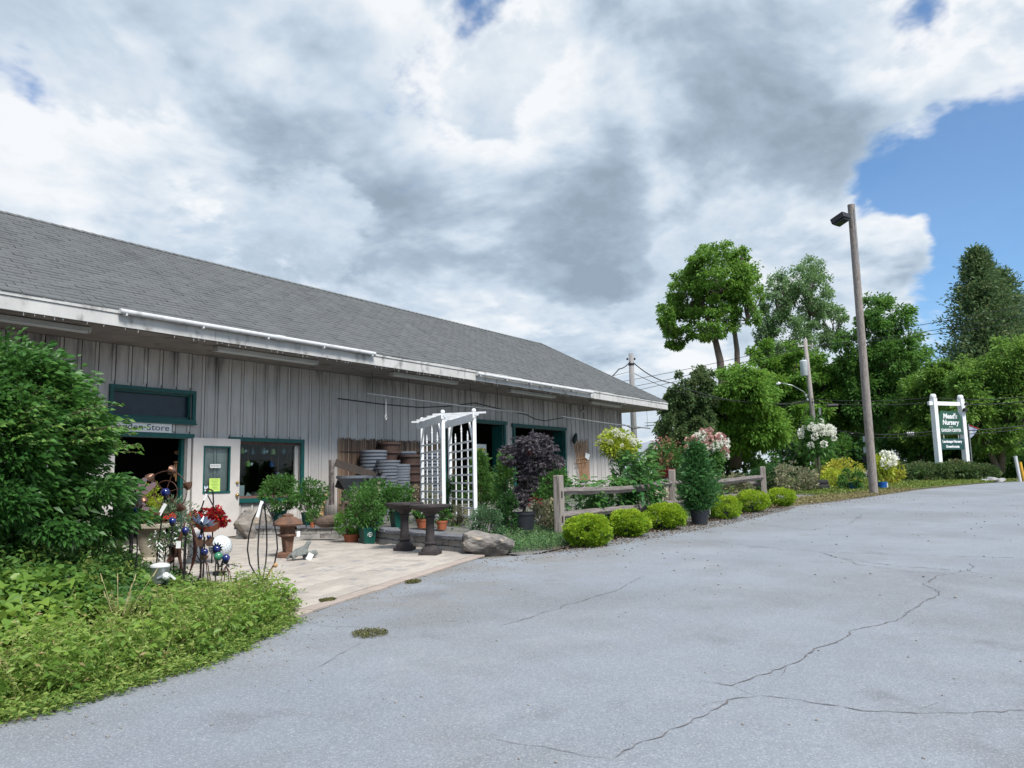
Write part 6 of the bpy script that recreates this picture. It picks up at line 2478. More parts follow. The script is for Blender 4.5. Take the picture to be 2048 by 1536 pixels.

--

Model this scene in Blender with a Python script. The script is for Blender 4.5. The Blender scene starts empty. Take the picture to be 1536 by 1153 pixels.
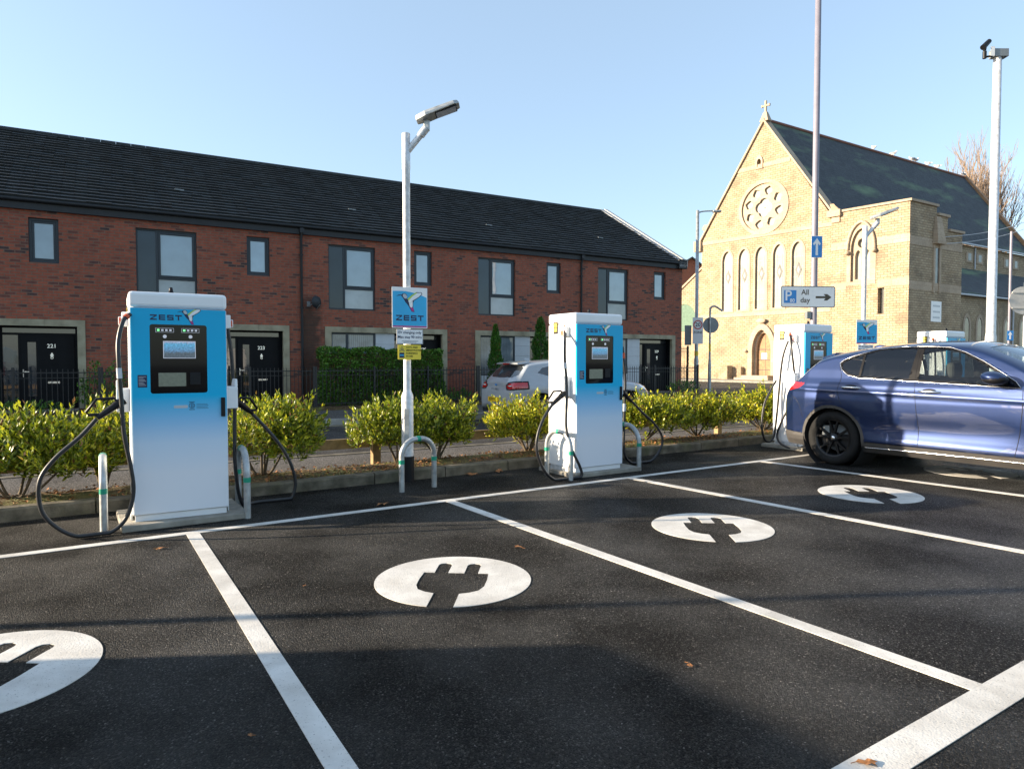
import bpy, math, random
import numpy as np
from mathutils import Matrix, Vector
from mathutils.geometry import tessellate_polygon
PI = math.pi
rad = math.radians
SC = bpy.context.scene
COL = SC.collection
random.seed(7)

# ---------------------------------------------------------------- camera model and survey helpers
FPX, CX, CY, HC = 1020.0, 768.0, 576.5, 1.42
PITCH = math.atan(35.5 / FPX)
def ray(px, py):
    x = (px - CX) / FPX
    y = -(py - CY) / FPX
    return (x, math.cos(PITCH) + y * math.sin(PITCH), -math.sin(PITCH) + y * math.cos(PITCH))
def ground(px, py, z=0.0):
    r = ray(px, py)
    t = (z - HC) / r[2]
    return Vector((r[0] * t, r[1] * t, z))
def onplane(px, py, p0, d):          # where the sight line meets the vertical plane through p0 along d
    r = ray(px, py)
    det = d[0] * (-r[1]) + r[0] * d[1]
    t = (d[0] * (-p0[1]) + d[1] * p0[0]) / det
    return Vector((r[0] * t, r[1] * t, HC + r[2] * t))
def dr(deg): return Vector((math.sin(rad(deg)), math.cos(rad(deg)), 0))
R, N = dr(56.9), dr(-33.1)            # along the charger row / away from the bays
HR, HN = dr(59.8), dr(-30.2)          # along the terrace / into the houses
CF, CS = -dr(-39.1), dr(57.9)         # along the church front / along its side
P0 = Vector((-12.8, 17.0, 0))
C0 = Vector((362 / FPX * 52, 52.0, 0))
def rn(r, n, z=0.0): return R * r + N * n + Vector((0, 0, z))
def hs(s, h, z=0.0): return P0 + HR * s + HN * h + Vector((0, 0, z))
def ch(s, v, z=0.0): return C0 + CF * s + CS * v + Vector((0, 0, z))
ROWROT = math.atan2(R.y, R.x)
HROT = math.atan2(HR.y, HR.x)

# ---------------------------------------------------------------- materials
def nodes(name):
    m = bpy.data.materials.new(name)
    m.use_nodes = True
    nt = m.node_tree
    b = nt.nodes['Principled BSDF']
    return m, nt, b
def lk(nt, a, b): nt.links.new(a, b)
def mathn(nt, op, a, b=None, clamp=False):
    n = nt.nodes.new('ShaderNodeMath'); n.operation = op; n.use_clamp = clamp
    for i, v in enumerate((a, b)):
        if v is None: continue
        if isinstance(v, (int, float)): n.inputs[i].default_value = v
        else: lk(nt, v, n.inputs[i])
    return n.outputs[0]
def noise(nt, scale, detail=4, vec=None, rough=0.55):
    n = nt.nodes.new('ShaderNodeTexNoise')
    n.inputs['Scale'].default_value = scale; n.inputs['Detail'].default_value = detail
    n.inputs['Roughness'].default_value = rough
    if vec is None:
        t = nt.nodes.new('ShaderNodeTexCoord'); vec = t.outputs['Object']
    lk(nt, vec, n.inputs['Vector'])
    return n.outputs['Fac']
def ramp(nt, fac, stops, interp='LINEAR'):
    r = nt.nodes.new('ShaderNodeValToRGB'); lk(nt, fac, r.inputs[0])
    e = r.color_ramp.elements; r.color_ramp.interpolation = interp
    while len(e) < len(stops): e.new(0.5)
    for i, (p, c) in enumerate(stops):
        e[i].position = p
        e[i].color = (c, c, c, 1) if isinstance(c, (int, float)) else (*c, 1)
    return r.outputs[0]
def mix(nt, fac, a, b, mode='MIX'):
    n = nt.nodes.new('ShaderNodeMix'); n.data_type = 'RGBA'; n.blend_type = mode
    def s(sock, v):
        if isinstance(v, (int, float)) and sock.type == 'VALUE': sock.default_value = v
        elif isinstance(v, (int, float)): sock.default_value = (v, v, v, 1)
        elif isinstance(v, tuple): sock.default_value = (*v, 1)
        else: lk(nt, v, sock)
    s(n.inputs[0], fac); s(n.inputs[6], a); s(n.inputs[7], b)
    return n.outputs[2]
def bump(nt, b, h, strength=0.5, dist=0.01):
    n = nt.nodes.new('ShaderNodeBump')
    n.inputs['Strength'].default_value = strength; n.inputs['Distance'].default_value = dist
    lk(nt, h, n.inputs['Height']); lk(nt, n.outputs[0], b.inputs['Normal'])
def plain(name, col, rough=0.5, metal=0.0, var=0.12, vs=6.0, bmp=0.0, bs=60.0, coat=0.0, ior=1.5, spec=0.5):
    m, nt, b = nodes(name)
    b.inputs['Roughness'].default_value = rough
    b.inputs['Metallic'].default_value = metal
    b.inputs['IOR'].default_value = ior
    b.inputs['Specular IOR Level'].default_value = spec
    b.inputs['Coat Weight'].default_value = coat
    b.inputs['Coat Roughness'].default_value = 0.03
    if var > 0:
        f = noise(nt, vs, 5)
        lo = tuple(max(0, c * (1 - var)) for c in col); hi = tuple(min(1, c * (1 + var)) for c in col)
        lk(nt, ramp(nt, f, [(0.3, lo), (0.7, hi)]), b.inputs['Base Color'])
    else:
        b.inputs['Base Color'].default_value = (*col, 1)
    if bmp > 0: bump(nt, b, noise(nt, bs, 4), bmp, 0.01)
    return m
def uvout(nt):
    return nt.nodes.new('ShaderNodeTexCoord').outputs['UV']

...

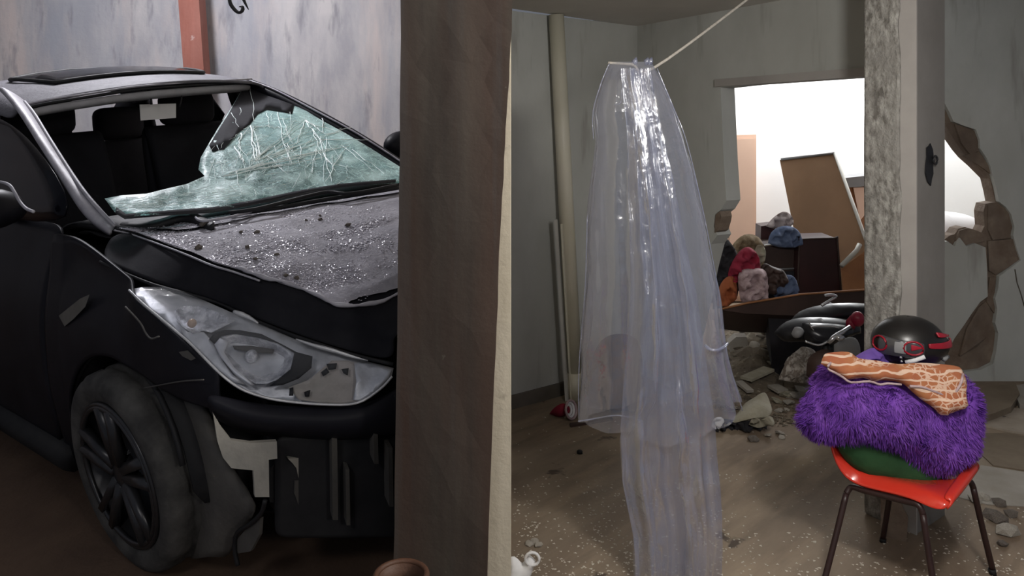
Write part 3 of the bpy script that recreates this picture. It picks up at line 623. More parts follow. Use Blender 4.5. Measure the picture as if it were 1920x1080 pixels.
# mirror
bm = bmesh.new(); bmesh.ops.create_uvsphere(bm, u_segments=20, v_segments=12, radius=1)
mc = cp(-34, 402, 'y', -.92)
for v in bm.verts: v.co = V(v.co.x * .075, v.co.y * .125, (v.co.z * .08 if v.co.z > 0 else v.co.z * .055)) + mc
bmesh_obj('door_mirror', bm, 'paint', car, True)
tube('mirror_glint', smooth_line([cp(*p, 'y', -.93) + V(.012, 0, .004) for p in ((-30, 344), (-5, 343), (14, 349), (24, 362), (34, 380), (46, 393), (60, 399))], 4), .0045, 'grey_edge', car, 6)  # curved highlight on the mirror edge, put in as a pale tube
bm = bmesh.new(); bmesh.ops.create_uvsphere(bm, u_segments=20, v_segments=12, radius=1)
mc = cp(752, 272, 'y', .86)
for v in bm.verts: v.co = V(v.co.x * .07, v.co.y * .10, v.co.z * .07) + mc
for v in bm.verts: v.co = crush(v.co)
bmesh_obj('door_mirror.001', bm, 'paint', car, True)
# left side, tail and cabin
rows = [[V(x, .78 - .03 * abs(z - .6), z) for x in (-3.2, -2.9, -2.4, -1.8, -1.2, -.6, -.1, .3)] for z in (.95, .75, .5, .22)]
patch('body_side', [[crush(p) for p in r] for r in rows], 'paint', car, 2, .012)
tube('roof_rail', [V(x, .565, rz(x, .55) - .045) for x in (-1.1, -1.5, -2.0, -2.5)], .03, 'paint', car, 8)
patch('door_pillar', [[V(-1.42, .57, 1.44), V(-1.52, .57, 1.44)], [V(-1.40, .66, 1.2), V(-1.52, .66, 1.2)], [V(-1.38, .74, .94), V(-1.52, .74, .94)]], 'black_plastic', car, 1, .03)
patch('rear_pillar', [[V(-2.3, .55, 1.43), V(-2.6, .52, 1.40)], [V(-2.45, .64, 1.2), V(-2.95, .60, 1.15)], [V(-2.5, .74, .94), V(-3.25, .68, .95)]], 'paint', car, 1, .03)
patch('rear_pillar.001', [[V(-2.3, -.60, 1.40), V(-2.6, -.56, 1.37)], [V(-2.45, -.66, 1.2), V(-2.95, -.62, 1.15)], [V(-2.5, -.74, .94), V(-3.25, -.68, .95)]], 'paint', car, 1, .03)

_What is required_
Transcribe only the lines above that start at the line containing "Model this scene" and end at the line containing "HROT = math.atan2(HR.y, HR.x)". Omit pictures.

_Answer for this exercise_
Model this scene in Blender with a Python script. The script is for Blender 4.5. The Blender scene starts empty. Take the picture to be 1536 by 1153 pixels.
import bpy, math, random
import numpy as np
from mathutils import Matrix, Vector
from mathutils.geometry import tessellate_polygon
PI = math.pi
rad = math.radians
SC = bpy.context.scene
COL = SC.collection
random.seed(7)

# ---------------------------------------------------------------- camera model and survey helpers
FPX, CX, CY, HC = 1020.0, 768.0, 576.5, 1.42
PITCH = math.atan(35.5 / FPX)
def ray(px, py):
    x = (px - CX) / FPX
    y = -(py - CY) / FPX
    return (x, math.cos(PITCH) + y * math.sin(PITCH), -math.sin(PITCH) + y * math.cos(PITCH))
def ground(px, py, z=0.0):
    r = ray(px, py)
    t = (z - HC) / r[2]
    return Vector((r[0] * t, r[1] * t, z))
def onplane(px, py, p0, d):          # where the sight line meets the vertical plane through p0 along d
    r = ray(px, py)
    det = d[0] * (-r[1]) + r[0] * d[1]
    t = (d[0] * (-p0[1]) + d[1] * p0[0]) / det
    return Vector((r[0] * t, r[1] * t, HC + r[2] * t))
def dr(deg): return Vector((math.sin(rad(deg)), math.cos(rad(deg)), 0))
R, N = dr(56.9), dr(-33.1)            # along the charger row / away from the bays
HR, HN = dr(59.8), dr(-30.2)          # along the terrace / into the houses
CF, CS = -dr(-39.1), dr(57.9)         # along the church front / along its side
P0 = Vector((-12.8, 17.0, 0))
C0 = Vector((362 / FPX * 52, 52.0, 0))
def rn(r, n, z=0.0): return R * r + N * n + Vector((0, 0, z))
def hs(s, h, z=0.0): return P0 + HR * s + HN * h + Vector((0, 0, z))
def ch(s, v, z=0.0): return C0 + CF * s + CS * v + Vector((0, 0, z))
ROWROT = math.atan2(R.y, R.x)
HROT = math.atan2(HR.y, HR.x)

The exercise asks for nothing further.